Listening to the routines now, I'm reminded of the elegance of his writing, how each word is carefully chosen and absolutely correct. A paragraph of Jerry Seinfeld standup material is a nightclub haiku. This is why he doesn't tweet. It's like when Arianna Huffington asked Jon Stewart why he didn't write a blog, and Stewart erupted, "Because I have a TV show!"

In the context of our pounding online headache, the simplicity of the new Seinfeld site seems novel. Its lack of ambition looks noble, almost a revolutionary statement. And this is the enigmatic place which Jerry Seinfeld occupies in our culture. As a standup, he's always been very good -- a true craftsman of the observational monologue.

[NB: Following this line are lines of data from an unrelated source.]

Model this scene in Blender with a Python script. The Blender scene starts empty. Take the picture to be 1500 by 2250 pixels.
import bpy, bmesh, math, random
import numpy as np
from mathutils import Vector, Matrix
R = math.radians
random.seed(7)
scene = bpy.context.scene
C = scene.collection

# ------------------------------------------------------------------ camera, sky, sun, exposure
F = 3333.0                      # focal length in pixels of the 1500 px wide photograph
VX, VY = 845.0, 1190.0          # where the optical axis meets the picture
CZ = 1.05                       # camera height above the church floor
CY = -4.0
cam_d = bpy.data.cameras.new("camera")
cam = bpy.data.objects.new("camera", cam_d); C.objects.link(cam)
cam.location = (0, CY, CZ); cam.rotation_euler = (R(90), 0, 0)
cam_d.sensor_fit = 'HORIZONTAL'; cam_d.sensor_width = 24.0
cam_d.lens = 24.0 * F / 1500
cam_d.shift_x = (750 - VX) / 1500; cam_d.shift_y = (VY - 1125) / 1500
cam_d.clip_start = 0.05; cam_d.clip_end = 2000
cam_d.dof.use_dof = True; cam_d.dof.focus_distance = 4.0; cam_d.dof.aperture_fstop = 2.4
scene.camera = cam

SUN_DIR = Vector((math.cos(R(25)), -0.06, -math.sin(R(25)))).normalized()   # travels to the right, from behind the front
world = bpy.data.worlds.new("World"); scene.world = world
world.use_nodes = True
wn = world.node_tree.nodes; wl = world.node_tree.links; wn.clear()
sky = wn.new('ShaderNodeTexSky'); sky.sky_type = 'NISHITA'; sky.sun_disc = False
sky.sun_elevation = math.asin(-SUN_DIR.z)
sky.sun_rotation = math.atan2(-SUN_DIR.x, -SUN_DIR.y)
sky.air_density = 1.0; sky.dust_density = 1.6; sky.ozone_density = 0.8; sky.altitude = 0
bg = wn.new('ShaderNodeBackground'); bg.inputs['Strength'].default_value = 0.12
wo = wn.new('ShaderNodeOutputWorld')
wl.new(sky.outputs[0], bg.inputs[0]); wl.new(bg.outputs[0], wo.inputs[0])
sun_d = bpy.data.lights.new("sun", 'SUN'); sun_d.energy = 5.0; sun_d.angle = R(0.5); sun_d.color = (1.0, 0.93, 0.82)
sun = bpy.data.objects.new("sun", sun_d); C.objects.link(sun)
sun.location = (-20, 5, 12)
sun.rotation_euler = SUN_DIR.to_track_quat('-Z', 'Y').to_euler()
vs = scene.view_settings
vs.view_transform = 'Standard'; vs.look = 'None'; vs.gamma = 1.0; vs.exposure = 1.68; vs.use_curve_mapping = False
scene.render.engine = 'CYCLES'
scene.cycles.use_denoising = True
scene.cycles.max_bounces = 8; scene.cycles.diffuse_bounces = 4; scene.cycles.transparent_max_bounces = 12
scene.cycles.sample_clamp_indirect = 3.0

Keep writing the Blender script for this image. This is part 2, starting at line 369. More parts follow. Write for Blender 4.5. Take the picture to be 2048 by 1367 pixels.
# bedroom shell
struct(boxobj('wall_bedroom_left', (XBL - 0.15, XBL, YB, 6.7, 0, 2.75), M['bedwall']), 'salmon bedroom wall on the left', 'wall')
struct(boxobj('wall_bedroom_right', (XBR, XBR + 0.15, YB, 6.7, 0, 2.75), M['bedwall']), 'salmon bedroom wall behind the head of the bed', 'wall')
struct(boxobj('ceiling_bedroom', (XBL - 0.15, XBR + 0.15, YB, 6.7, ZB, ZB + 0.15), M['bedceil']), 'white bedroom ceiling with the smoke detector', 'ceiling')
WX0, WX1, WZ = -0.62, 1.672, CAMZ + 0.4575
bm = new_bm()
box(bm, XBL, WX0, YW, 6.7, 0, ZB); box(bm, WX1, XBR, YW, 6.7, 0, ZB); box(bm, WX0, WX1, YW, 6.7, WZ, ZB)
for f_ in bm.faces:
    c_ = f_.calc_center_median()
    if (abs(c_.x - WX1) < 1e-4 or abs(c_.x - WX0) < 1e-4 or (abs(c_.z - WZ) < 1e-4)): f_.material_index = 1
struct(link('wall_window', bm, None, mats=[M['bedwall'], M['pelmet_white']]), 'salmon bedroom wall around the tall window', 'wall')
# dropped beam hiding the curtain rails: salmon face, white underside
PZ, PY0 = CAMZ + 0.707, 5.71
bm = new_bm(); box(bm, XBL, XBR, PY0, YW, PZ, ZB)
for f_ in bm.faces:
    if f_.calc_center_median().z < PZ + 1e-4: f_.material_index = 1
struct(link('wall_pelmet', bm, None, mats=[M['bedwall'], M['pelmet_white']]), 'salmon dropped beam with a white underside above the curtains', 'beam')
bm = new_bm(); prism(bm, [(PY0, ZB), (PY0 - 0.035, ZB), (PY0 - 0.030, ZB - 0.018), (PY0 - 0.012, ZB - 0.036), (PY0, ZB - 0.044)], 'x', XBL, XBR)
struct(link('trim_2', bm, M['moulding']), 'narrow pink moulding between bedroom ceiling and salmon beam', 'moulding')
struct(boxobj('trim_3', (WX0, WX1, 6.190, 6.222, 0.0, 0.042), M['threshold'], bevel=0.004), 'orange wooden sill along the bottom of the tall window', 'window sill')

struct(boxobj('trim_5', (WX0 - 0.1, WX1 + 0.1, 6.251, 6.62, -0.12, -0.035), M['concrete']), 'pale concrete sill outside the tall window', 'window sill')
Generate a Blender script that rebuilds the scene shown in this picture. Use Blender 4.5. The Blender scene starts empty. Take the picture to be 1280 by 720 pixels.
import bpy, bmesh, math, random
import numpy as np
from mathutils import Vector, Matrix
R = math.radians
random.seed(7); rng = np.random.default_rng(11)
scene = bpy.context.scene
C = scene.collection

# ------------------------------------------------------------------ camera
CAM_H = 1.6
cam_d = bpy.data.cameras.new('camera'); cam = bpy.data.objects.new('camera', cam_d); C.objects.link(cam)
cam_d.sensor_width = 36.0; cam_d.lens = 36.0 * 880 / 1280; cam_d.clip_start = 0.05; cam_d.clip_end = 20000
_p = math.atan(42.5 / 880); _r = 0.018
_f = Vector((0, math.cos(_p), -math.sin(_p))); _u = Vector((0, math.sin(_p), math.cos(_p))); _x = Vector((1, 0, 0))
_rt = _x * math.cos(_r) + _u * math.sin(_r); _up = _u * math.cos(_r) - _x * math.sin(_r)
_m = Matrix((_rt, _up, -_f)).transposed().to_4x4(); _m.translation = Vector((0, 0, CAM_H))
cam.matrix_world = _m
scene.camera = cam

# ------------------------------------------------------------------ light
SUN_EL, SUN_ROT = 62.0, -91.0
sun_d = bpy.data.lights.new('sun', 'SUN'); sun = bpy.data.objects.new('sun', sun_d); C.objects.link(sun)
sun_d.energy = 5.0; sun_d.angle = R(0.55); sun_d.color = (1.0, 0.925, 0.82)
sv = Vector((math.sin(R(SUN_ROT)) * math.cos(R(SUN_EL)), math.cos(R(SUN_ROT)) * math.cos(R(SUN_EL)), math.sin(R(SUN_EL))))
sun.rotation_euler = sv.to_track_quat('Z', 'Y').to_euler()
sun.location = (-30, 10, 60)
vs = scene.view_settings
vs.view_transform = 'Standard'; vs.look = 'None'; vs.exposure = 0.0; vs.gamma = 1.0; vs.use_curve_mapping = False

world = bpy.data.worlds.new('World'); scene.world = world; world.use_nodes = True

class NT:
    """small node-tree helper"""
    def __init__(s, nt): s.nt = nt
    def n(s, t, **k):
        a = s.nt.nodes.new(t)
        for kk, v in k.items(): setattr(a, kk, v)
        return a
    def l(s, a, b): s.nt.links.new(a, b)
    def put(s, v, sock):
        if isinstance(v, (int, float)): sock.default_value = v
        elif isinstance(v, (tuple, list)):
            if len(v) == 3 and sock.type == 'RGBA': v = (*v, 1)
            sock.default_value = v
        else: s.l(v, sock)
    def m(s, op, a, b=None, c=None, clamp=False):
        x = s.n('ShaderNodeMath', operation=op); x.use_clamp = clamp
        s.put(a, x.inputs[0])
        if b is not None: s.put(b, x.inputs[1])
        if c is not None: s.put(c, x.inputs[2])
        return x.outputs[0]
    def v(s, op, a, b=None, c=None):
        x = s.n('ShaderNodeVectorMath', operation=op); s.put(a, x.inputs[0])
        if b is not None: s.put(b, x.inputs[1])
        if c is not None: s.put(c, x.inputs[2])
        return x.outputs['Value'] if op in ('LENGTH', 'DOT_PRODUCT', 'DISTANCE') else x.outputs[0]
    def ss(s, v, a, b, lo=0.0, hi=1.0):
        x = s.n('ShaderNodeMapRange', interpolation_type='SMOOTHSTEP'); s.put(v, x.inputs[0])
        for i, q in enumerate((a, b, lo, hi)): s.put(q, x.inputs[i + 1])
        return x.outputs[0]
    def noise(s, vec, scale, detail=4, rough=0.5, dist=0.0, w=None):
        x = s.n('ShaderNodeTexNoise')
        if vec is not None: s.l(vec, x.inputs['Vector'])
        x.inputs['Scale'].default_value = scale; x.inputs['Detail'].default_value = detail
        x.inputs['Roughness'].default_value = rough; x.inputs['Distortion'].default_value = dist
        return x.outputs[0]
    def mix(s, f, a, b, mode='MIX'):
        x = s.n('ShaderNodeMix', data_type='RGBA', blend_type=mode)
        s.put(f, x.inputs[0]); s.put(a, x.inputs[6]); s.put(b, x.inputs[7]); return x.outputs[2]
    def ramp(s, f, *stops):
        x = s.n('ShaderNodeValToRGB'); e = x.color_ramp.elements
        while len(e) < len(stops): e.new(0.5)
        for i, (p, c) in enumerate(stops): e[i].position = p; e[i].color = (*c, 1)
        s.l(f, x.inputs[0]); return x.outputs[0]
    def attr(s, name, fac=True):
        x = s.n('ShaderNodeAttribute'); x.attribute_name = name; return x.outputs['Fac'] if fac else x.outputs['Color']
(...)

But other than its consistent high quality, his standup act has never been innovative or envelope-pushing -- it's just witty, finely-crafted, traditional material, delivered with flawless timing.

But when he ventures beyond standup, the results are always novel and sometimes groundbreaking. The obvious example, of course, is Seinfeld, a watershed event which restored honor to the TV sitcom and remains the gold standard for that form. But you see it elsewhere, too. Bee Movie had its flaws, but they did not include either cheap humor or insulting the audience's intelligence, and its best sequences had a level of wit rarely seen in post-Muppets family entertainment. I'm not a fan of The Marriage Ref, but at least it honorably attempts to create genuine entertainment out of the hopeless reality TV genre.

And now, he's showing us that you can use the Internet as a venue, as opposed to a platform. You can put your stuff online without turning it into an "experience" or a "community," without joining the deafening babel of websites screaming at us to rate, comment, bookmark, network, and buy. There are other artists I admire who make their work available on their websites. But I rarely visit those sites. Why bother? Like most of the Internet, it will always be there. Seinfeld's site, on the other hand, has become an enjoyable part of my daily routine -- three or four minutes of glittering comedy from one of its foremost practitioners, and it won't be there tomorrow.

Resisting the urge to conclude with a "master of his domain" reference, I remain your humble correspondent.